Thursday, July 23, 2009

Bucket List 1: Write Code Down at the Bare Metal.

I think every developer should experience the joy, frustration, and shear thrill of programming in assembly (machine) language. While maybe not a critical day-to-day skill for many software developers, Assembly Language programming still educates the software developer in many ways.


I first started programming 6502 Assembly back in 1985. I had an 8-bit Atari computer, and I was doing a lot of programming BASIC. The problem with this platform is that the computer only had a clock speed of 1.44 Mhz, and BASIC was interpreted. This wasn't exactly the speediest platform. :-)


I soon learned that the Atari platform had some very simple hooks to allow your BASIC program to jump to a user machine language program loaded into "page 6". Each "page" on the Atari computer had 256-bytes of memory. Page 0 started at memory location 0, Page 1 started at memory location 256. Page 6 started at memory address 1536.


I remember hand-translating the assembly opcodes to machine language, and then using BASIC's DATA statements to load them into memory, starting at location 1536. If my assembly language program when awry, the computer would lock up and I'd reboot. I was in heaven a year later when I found an Assembler written in BASIC that would do the translating for me. :-)


I used 6502 Assembler to quickly redefine character sets, wipe out memory, animate graphics, mix colors, break the 4-Player limit in Player-Missile-Graphics (there were some gnarly things you could do when the screen was redrawing itself mid-screen).


6502 Assembly was a great assembly language to learn. There were only three registers (A, X, and Y). The instruction set was small. I learned a lot about the computer - everything from interfacing with external devices to programming the graphics and sound chips.



My later experience was in college. I picked up 80x86 assembly language to do some hi-performance 3D graphics. The 80x86 had more sophisticated memory management and more registers to work with, but the experience was just as invaluable. I learned the art of really fast integer math (both fixed point math and all of the neat tricks with rotates/adds that could be done to speed up calculations). I counted clock cycles. I precalculated values to make math even faster. I unrolled loops to prevent the penalty of having to branch/jump.
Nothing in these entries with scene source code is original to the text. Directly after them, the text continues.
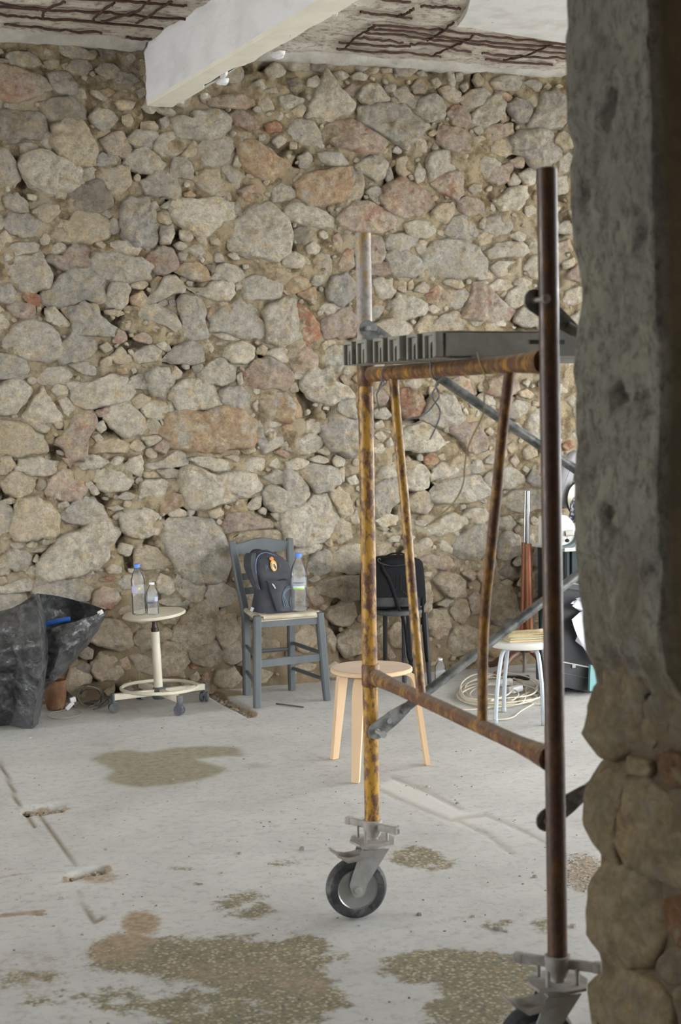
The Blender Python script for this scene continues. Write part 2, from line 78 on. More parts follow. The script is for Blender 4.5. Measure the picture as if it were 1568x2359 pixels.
w 7,20 18,8 32,2 44,6 46,12 36,20 22,24 12,23;w 36,36 44,26 56,16 70,14 74,30 68,46 58,48 44,40;w 48,4 58,-6 70,-4 72,6 62,11 54,9;g 15,74 22,64 36,66 46,74 44,84 34,90 24,84;g 32,106 40,94 50,96 52,108 46,118 36,114;g 6,116 16,106 28,106 31,120 26,134 14,132;g 28,140 36,124 50,120 62,126 60,146 44,150 32,150;p 51,92 60,84 66,90 64,106 56,108;g 74,96 82,80 94,80 102,94 104,108 90,112 78,110;p 0,50 14,46 30,48 38,56 26,60 8,58;d 36,40 48,39 58,46 64,52 50,50 40,50;g 84,34 92,22 104,26 106,44 94,50 86,46;w 120,48 126,38 132,42 131,54 124,56;w 19,36 26,31 34,38 34,44 26,42;w 0,32 8,27 14,34 6,40 0,42;g 3,80 10,76 13,88 13,104 5,106;p 45,66 54,61 60,68 56,73;g 58,66 70,62 76,70 68,78;w 99,54 106,47 108,56 102,58;g 120,66 130,60 131,80 122,82;p 34,84 48,82 50,90 38,91;t 86,75 94,72 99,76 92,79;t 18,98 28,92 36,94 28,101;d 84,64 94,56 100,62 92,70;g 84,8 94,4 100,12 94,20 84,18;w 103,10 108,6 113,10 110,14;o 84,104 92,100 95,105 88,107;g 42,156 52,152 60,158 50,163;d 78,116 92,110 102,114 94,120 82,121
"""
# ------------------------------------------------------------------ materials
def nodes(name):
    m = bpy.data.materials.new(name); m.use_nodes = True; t = m.node_tree
    return m, t, t.nodes['Principled BSDF']
def N(t, kind, **kw):
    n = t.nodes.new(kind)
    for k, v in kw.items():
        if k.startswith('i_'):
            n.inputs[int(k[2:]) if k[2:].isdigit() else k[2:].replace('_', ' ')].default_value = v
        else: setattr(n, k, v)
    return n
def tex(t, scale, detail=4, rough=0.55, coord='Object', stretch=None, kind='ShaderNodeTexNoise'):
    c = N(t, 'ShaderNodeTexCoord'); n = N(t, kind)
    n.inputs['Scale'].default_value = scale
    if kind == 'ShaderNodeTexNoise':
        n.inputs['Detail'].default_value = detail; n.inputs['Roughness'].default_value = rough
    if stretch:
        mp = N(t, 'ShaderNodeMapping'); mp.inputs['Scale'].default_value = stretch
        t.links.new(c.outputs[coord], mp.inputs[0]); t.links.new(mp.outputs[0], n.inputs['Vector'])
    else: t.links.new(c.outputs[coord], n.inputs['Vector'])
    return n
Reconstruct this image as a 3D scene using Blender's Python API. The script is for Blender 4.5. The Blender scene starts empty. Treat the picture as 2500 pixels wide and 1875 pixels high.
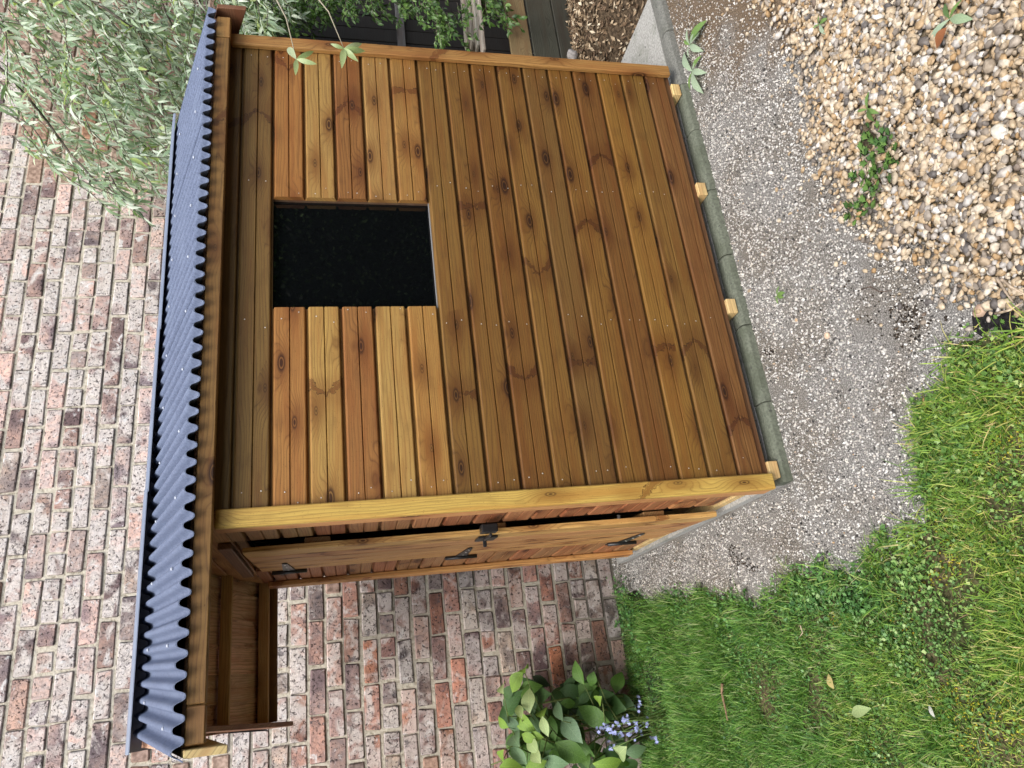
import bpy, bmesh, math, random
import numpy as np
from mathutils import Vector, Matrix, Euler, noise as mnoise

rng = np.random.default_rng(7)
random.seed(7)
scene = bpy.context.scene
COL = scene.collection

# ------------------------------------------------------------------ camera
CP = Vector((-0.55048827, -2.26980889, 1.55159489))
CR = Vector((0.9224074759, -0.3849913536, -0.0307588368))   # world direction of the photo's upright right
CD = Vector((-0.1157460408, -0.1995785001, -0.9730217245))  # upright down
CF = Vector((0.3684661483, 0.9010827265, -0.2286538655))    # forward
FPX = 1779.668                                              # focal length in photo pixels
cam_d = bpy.data.cameras.new('camera')
cam = bpy.data.objects.new('camera', cam_d)
COL.objects.link(cam)
m = Matrix.Identity(4)
m.col[0][:3] = CD; m.col[1][:3] = CR; m.col[2][:3] = -CF; m.col[3][:3] = CP   # the photo lies on its side
cam.matrix_world = m
cam_d.sensor_width = 36.0
cam_d.lens = 36.0 * FPX / 2500.0
cam_d.clip_start = 0.02
cam_d.clip_end = 500
scene.camera = cam

# ------------------------------------------------------------------ light
world = bpy.data.worlds.new('World')
scene.world = world
world.use_nodes = True
wn = world.node_tree
bg = wn.nodes['Background']
sky = wn.nodes.new('ShaderNodeTexSky')
sky.sky_type = 'NISHITA'
sky.sun_disc = False
SUN_EL, SUN_AZ = math.radians(54), math.radians(212)        # azimuth clockwise from +Y
sky.sun_elevation = SUN_EL
sky.sun_rotation = SUN_AZ
sky.air_density = 1.0
sky.dust_density = 3.0
sky.ozone_density = 1.0
hs_ = wn.nodes.new('ShaderNodeHueSaturation')          # thin bright cloud: a paler sky
hs_.inputs['Saturation'].default_value = 0.5
wn.links.new(sky.outputs[0], hs_.inputs['Color'])
wn.links.new(hs_.outputs[0], bg.inputs[0])
bg.inputs[1].default_value = 0.13
sun_d = bpy.data.lights.new('sun', 'SUN')
sun_d.energy = 1.5
sun_d.angle = math.radians(36)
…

I haven't done any assembler since college (well over 15 years now!). But I still look back at those times very fondly. They gave me a great appreciation for how computers really work, how memory is managed, and how devices really work. You get great insights into code optimization. Finally, there was always a huge pay check at the end of the day - A HUGE performance pay off in speed.


I remember learning C and remembering how simple it was. Everyone in myu college class was having a hard time understanding pointers and memory allocation. But after programming in assembly, it was really easy to understand the abstractions that C was providing the programmer and what the programmer needed to do in order to clean up after himself.


With today's multi-core, multi-language, multi-system architectures, it's easy to see how Assembly language programming is becoming a lost art. With C/C++ compilers that produce super optimized machine code and JVM's that perform run-time analysis before compiling to machine code, I cannot see myself ever dipping back into assembly language again. But the time spent their was a fascinating part of my experience as a software developer. And I still wish every developer gets a chance to talk to the machine using its own native language.

1 comment:

MarkRebuck said...

My history with assembler is identical to yours. I still remember weird crap like 0xA9 is "LDA immediate" and 0xEA is NOP.

When I started doing some PIC Microcontoller programming at the end of 2005, I had to dust off my assember skills. It was quite a shock, but there is a certain sense of satisfaction in knowing that every thing that happens... EVERYTHING... is because you explicitly declared it. No wonky garbage collecting. No unsupported device drivers. No weird pixelation issues. Nothing but exactly what you declared, bit by painstaking bit.

My inner controlfreak still loves programming on the metal.